Obama has nominated Bush holdover, Thomas Shannon, a highly regarded careerist who has been Assistant Secretary of State for "western hemisphere" affairs to be the next US ambassador to Brazil. Shannon's appointment, however, has been held up for months because of objections from the anti-Castro lobby and their new front man Senator George Le Mieux (R-Fla.), who was appointed recently by Governor Charlie Christ (R-Fla.) to replace Mel Martinez, who resigned.

The anti-Castro Cubans think Shannon has been soft on containing what they see as Havana's support for the FARC narco-guerrilla movement in Colombia. And they support Washington's desire to make more base deals in Peru, and in Chile, where Obama has plans to visit later this year.

Even if Shannon is confirmed by the Senate, there are no guarantees that Brazil, moving into a presidential election year, will accept him. US ambassadors have never been shy about meddling in the internal politics of Brazil. The churn rate for US ambassadors in Brazil is 24 months.
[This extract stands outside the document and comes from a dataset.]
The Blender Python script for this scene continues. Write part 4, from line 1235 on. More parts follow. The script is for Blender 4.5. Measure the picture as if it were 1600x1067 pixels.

If Shannon makes it to Brasilia possible FARC border incursions would have him wearing two hats, being the good cop doing photo ops with the likes of Madonna and Sting while coordinating with US military commanders and electronic battlefield contractors in Colombia in the best tradition of the Yanqui warrior diplomats he started out with including Frank Ortiz, John Dmitri Negroponte and David Jordan.

Defense spending siphoning dollars away from nation building is a classic example of how the pathology of underdevelopment perpetuates itself and recycles deply imbedded concepts of class conflict. With the United States as its #2 oil customer, Brazil's neighbor Venezuela is shipping billions of American petrodollars into the Kremlin's coffers with the purchase of armaments. Money that could better be used on the social programs Hugo Chavez likes to take credit for.

Brazil's economy is putting up real growth numbers and the US presence along the northern border could become a divisive issue among voters and those in the armed forces who align with US supported neoconservative politicians. As Brazil moves toward a presidential election, relations with the US are definitely... desafinado.